-- START --

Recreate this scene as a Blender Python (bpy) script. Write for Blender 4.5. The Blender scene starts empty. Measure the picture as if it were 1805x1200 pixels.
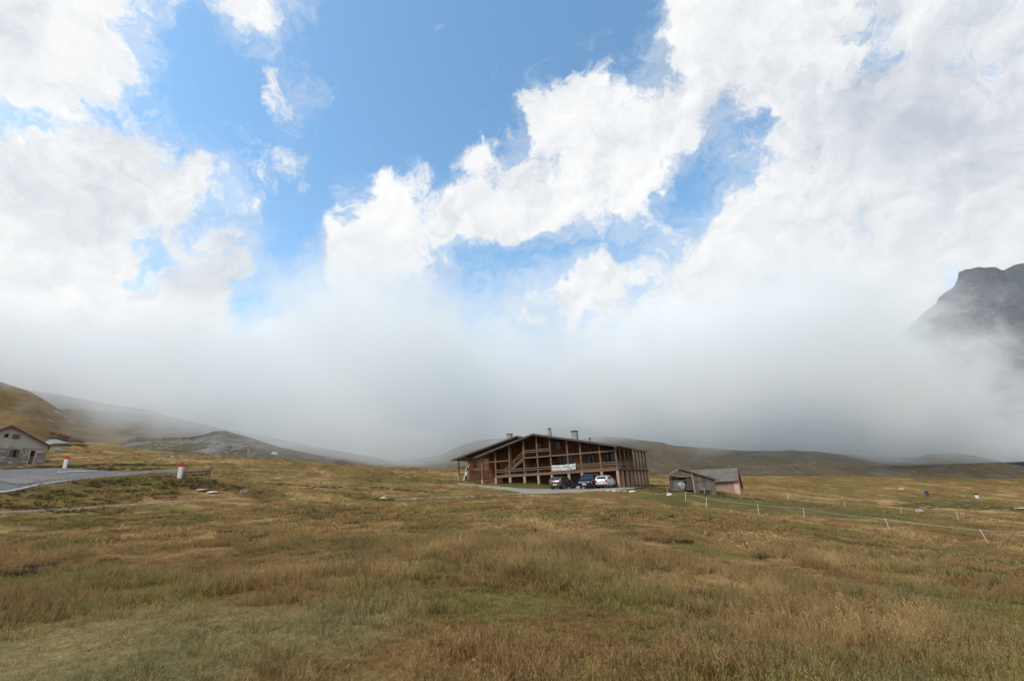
import bpy, bmesh, math, random
import numpy as np
from mathutils import Vector, Matrix, noise as mnoise
random.seed(7); rng = np.random.default_rng(7)
sc = bpy.context.scene
C = sc.collection
R = math.radians

# ------------------------------------------------------------------ camera (16 mm lens, tilted up, slight roll)
FPX, CXP, CYP = 802.0, 902.5, 600.0            # survey constants: focal length and centre of the 1805 x 1200 frame
TH, PH = R(17.9), R(2.85)
CAM = np.array([0, 0, 1.6])
_F = np.array([0, math.cos(TH), math.sin(TH)]); _R0 = np.array([1.0, 0, 0]); _U0 = np.array([0, -math.sin(TH), math.cos(TH)])
_R = math.cos(PH) * _R0 - math.sin(PH) * _U0; _U = math.cos(PH) * _U0 + math.sin(PH) * _R0
cd = bpy.data.cameras.new('camera'); cam = bpy.data.objects.new('camera', cd); C.objects.link(cam)
cd.sensor_width = 36; cd.lens = FPX / 1805 * 36; cd.clip_end = 9000; cd.clip_start = 0.1
M = Matrix(((_R[0], _U[0], -_F[0], CAM[0]), (_R[1], _U[1], -_F[1], CAM[1]), (_R[2], _U[2], -_F[2], CAM[2]), (0, 0, 0, 1)))
cam.matrix_world = M; sc.camera = cam

def ray(px, py): return _F * FPX + _R * (px - CXP) + _U * (CYP - py)
def at(px, py, Y):                              # surveyed point: bearing plus distance north of the camera
    d = ray(px, py); return CAM + d * (Y / d[1])
def cdir(px, py):
    d = ray(px, py); return d / np.linalg.norm(d)

# ------------------------------------------------------------------ small helpers
def tag(o, label=None, cat=None, group=None, kind=None):
    if label: o['label'] = label
    if cat: o['category'] = cat
    if group: o['group'] = group
    if kind: o['kind'] = kind
    return o
def empty(name, loc=(0, 0, 0), rz=0):
    o = bpy.data.objects.new(name, None); C.objects.link(o); o.location = loc; o.rotation_euler = (0, 0, rz); return o
class MB:
    def __init__(s): s.v = []; s.f = []; s.m = []; s.cm = 0
    def add(s, vs, fs):
        b = len(s.v); s.v += [tuple(v) for v in vs]; s.f += [tuple(i + b for i in f) for f in fs]; s.m += [s.cm] * len(fs); return s
    def box(s, x0, x1, y0, y1, z0, z1):
        return s.add([(x0,y0,z0),(x1,y0,z0),(x1,y1,z0),(x0,y1,z0),(x0,y0,z1),(x1,y0,z1),(x1,y1,z1),(x0,y1,z1)],
                     [(3,2,1,0),(4,5,6,7),(0,1,5,4),(1,2,6,5),(2,3,7,6),(3,0,4,7)])
    def beam(s, p, q, w, h, up=(0, 0, 1)):       # rectangular bar from p to q
        p, q = Vector(p), Vector(q); d = (q - p).normalized(); a = d.cross(Vector(up))
        if a.length < 1e-4: a = d.cross(Vector((0, 1, 0)))
        a.normalize(); b = a.cross(d); a *= w / 2; b *= h / 2
        return s.add([p-a-b, p+a-b, p+a+b, p-a+b, q-a-b, q+a-b, q+a+b, q-a+b],
                     [(0,1,2,3),(7,6,5,4),(4,5,1,0),(5,6,2,1),(6,7,3,2),(7,4,0,3)])
    def tube(s, p, q, r0, r1=None, n=10, cap=True):
        r1 = r0 if r1 is None else r1; p, q = Vector(p), Vector(q); d = (q - p).normalized()
        a = d.cross(Vector((0, 0, 1)))
        if a.length < 1e-4: a = Vector((1, 0, 0))
        a.normalize(); b = a.cross(d)
        vs = []
        for c, r in ((p, r0), (q, r1)):
            for k in range(n): t = 2 * math.pi * k / n; vs.append(c + a * (r * math.cos(t)) + b * (r * math.sin(t)))
        fs = [(k, k + n, (k + 1) % n + n, (k + 1) % n) for k in range(n)]
        if cap: fs += [tuple(range(n)), tuple(range(2 * n - 1, n - 1, -1))]
        return s.add(vs, fs)
    def lathe(s, c, axis, prof, n=16):           # profile (t along axis, r)
        d = Vector(axis).normalized(); a = d.cross(Vector((0, 0, 1)))
        if a.length < 1e-4: a = Vector((1, 0, 0))
        a.normalize(); b = a.cross(d); c = Vector(c); vs = []; fs = []
        for t, r in prof:
            for k in range(n): u = 2 * math.pi * k / n; vs.append(c + d * t + a * (r * math.cos(u)) + b * (r * math.sin(u)))
        for i in range(len(prof) - 1):
            for k in range(n): fs.append((i*n+k, (i+1)*n+k, (i+1)*n+(k+1)%n, i*n+(k+1)%n))
        fs += [tuple(range(n)), tuple(range(len(vs) - 1, len(vs) - n - 1, -1))]
        return s.add(vs, fs)
    def prism(s, poly, y0, y1):                  # polygon in (x,z) extruded along y
        n = len(poly); vs = [(x, y0, z) for x, z in poly] + [(x, y1, z) for x, z in poly]
        return s.add(vs, [tuple(range(n)), tuple(range(2*n-1, n-1, -1))] + [(k, k+n, (k+1)%n+n, (k+1)%n) for k in range(n)])
    def build(s, name, mats, parent=None, smooth=False, bevel=0, loc=None):
        me = bpy.data.meshes.new(name); me.from_pydata(s.v, [], s.f)
        for m in (mats if isinstance(mats, (list, tuple)) else [mats]): me.materials.append(m)
        if any(s.m): me.polygons.foreach_set('material_index', s.m)
        bm = bmesh.new(); bm.from_mesh(me); bmesh.ops.recalc_face_normals(bm, faces=bm.faces)
        if bevel: bmesh.ops.bevel(bm, geom=bm.edges[:], offset=bevel, segments=2, affect='EDGES', clamp_overlap=True)
        bm.to_mesh(me); bm.free()
        if smooth: me.polygons.foreach_set('use_smooth', [True] * len(me.polygons))
        o = bpy.data.objects.new(name, me); C.objects.link(o)
        if parent: o.parent = parent
        if loc is not None: o.location = loc
        return o
def grid_mesh(name, P, mats, smooth=True):       # P: array rows x cols x 3
    n, m = P.shape[:2]; me = bpy.data.meshes.new(name)
    i = np.arange(n * m).reshape(n, m)
    q = np.stack([i[:-1, :-1], i[:-1, 1:], i[1:, 1:], i[1:, :-1]], -1).reshape(-1, 4)
    me.vertices.add(n * m); me.vertices.foreach_set('co', P.reshape(-1).astype(np.float32))
    me.loops.add(q.size); me.loops.foreach_set('vertex_index', q.reshape(-1).astype(np.int32))
    me.polygons.add(len(q)); me.polygons.foreach_set('loop_start', np.arange(0, q.size, 4, dtype=np.int32))
    me.update(calc_edges=True); me.validate()
    for mt in (mats if isinstance(mats, (list, tuple)) else [mats]): me.materials.append(mt)
    if smooth: me.polygons.foreach_set('use_smooth', np.ones(len(me.polygons), bool))
    o = bpy.data.objects.new(name, me); C.objects.link(o); return o

# numpy value noise
def _h(ix, iy, s): 
    n = (ix * 374761393 + iy * 668265263 + s * 1442695041) & 0x7fffffff
    n = ((n ^ (n >> 13)) * 1274126177) & 0x7fffffff
    return ((n ^ (n >> 16)) & 0xffff) / 65535.0
def vn(x, y, s=0):
    x = np.asarray(x, float); y = np.asarray(y, float)
    ix = np.floor(x).astype(np.int64); iy = np.floor(y).astype(np.int64); fx = x - ix; fy = y - iy
    fx = fx*fx*fx*(fx*(fx*6-15)+10); fy = fy*fy*fy*(fy*(fy*6-15)+10)
    return (_h(ix,iy,s)*(1-fx)+_h(ix+1,iy,s)*fx)*(1-fy)+(_h(ix,iy+1,s)*(1-fx)+_h(ix+1,iy+1,s)*fx)*fy
def fbm(x, y, o=4, s=0):
    t = 0; a = 0.5; tot = 0
    for k in range(o): t = t + a * vn(x, y, s + k * 17); tot += a; a *= 0.5; x = x * 2.03 + 3.1; y = y * 2.03 + 7.7
    return t / tot - 0.5

# ------------------------------------------------------------------ material helpers
class NT:
    def __init__(s, nt): s.nt = nt; s.N = nt.nodes; s.L = nt.links
    def n(s, t, **k):
        o = s.N.new(t)
        for a, b in k.items(): setattr(o, a, b)
        return o
    def set(s, sock, v):
        if isinstance(v, bpy.types.NodeSocket): s.L.new(v, sock)
        elif v is not None: sock.default_value = v
    def math(s, op, a, b=None, c=None, clamp=False):
        o = s.n('ShaderNodeMath', operation=op, use_clamp=clamp)
        for i, v in enumerate((a, b, c)): s.set(o.inputs[i], v)
        return o.outputs[0]
    def vmath(s, op, a, b=None, sc_=None):
        o = s.n('ShaderNodeVectorMath', operation=op); s.set(o.inputs[0], a); s.set(o.inputs[1], b)
        if sc_ is not None: s.set(o.inputs['Scale'], sc_)
        return o.outputs['Value'] if op in ('DOT_PRODUCT', 'LENGTH') else o.outputs[0]
    def noise(s, vec, scale, detail=4, rough=0.55, dist=0, out=0):
        o = s.n('ShaderNodeTexNoise'); s.set(o.inputs['Vector'], vec); s.set(o.inputs['Scale'], scale)
        o.inputs['Detail'].default_value = detail; o.inputs['Roughness'].default_value = rough; o.inputs['Distortion'].default_value = dist
        return o.outputs[out]
    def ramp(s, fac, stops, interp='LINEAR'):
        o = s.n('ShaderNodeValToRGB'); s.set(o.inputs[0], fac); cr = o.color_ramp; cr.interpolation = interp
        while len(cr.elements) < len(stops): cr.elements.new(0.5)
        for e, (p, c) in zip(cr.elements, stops): e.position = p; e.color = (*c, 1) if len(c) == 3 else c
        return o.outputs[0]
    def mix(s, f, a, b, mode='MIX'):
        o = s.n('ShaderNodeMix', data_type='RGBA', blend_type=mode); s.set(o.inputs[0], f)
        for i, v in ((6, a), (7, b)):
            if isinstance(v, tuple) and len(v) == 3: v = (*v, 1)
            s.set(o.inputs[i], v)
        return o.outputs[2]
    def smooth(s, v, a, b, lo=0.0, hi=1.0):
        o = s.n('ShaderNodeMapRange', interpolation_type='SMOOTHSTEP'); s.set(o.inputs[0], v)
        for i, x in ((1, a), (2, b), (3, lo), (4, hi)): s.set(o.inputs[i], x)
        return o.outputs[0]
    def bump(s, h, strength=0.5, dist=0.05):
        o = s.n('ShaderNodeBump'); s.set(o.inputs['Height'], h); o.inputs['Strength'].default_value = strength; o.inputs['Distance'].default_value = dist
        return o.outputs[0]
    def pos(s): return s.n('ShaderNodeNewGeometry').outputs['Position']
    def obj(s): return s.n('ShaderNodeTexCoord').outputs['Object']
    def attr(s, name, out='Fac'): return s.n('ShaderNodeAttribute', attribute_name=name).outputs[out]
def mat(name):
    m = bpy.data.materials.new(name); m.use_nodes = True; t = NT(m.node_tree); b = t.N['Principled BSDF']; return m, t, b
def plain(name, col, rough=0.6, metal=0, var=0.15, scale=6, spec=0.4):
    m, t, b = mat(name); c = tuple(col)
    nz = t.noise(t.obj(), scale, 5, 0.65)
    t.set(b.inputs['Base Color'], t.mix(t.smooth(nz, 0.3, 0.7), tuple(x * (1 - var) for x in c), tuple(min(1, x * (1 + var)) for x in c)))
    b.inputs['Roughness'].default_value = rough; b.inputs['Metallic'].default_value = metal; b.inputs['Specular IOR Level'].default_value = spec
    return m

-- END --

* WHAT YOU WILL DO: Every line in the data that holds "empty" should be copied out.

* EXPECTED ANSWER:
Recreate this scene as a Blender Python (bpy) script. Write for Blender 4.5. The Blender scene starts empty. Measure the picture as if it were 1805x1200 pixels.
def empty(name, loc=(0, 0, 0), rz=0):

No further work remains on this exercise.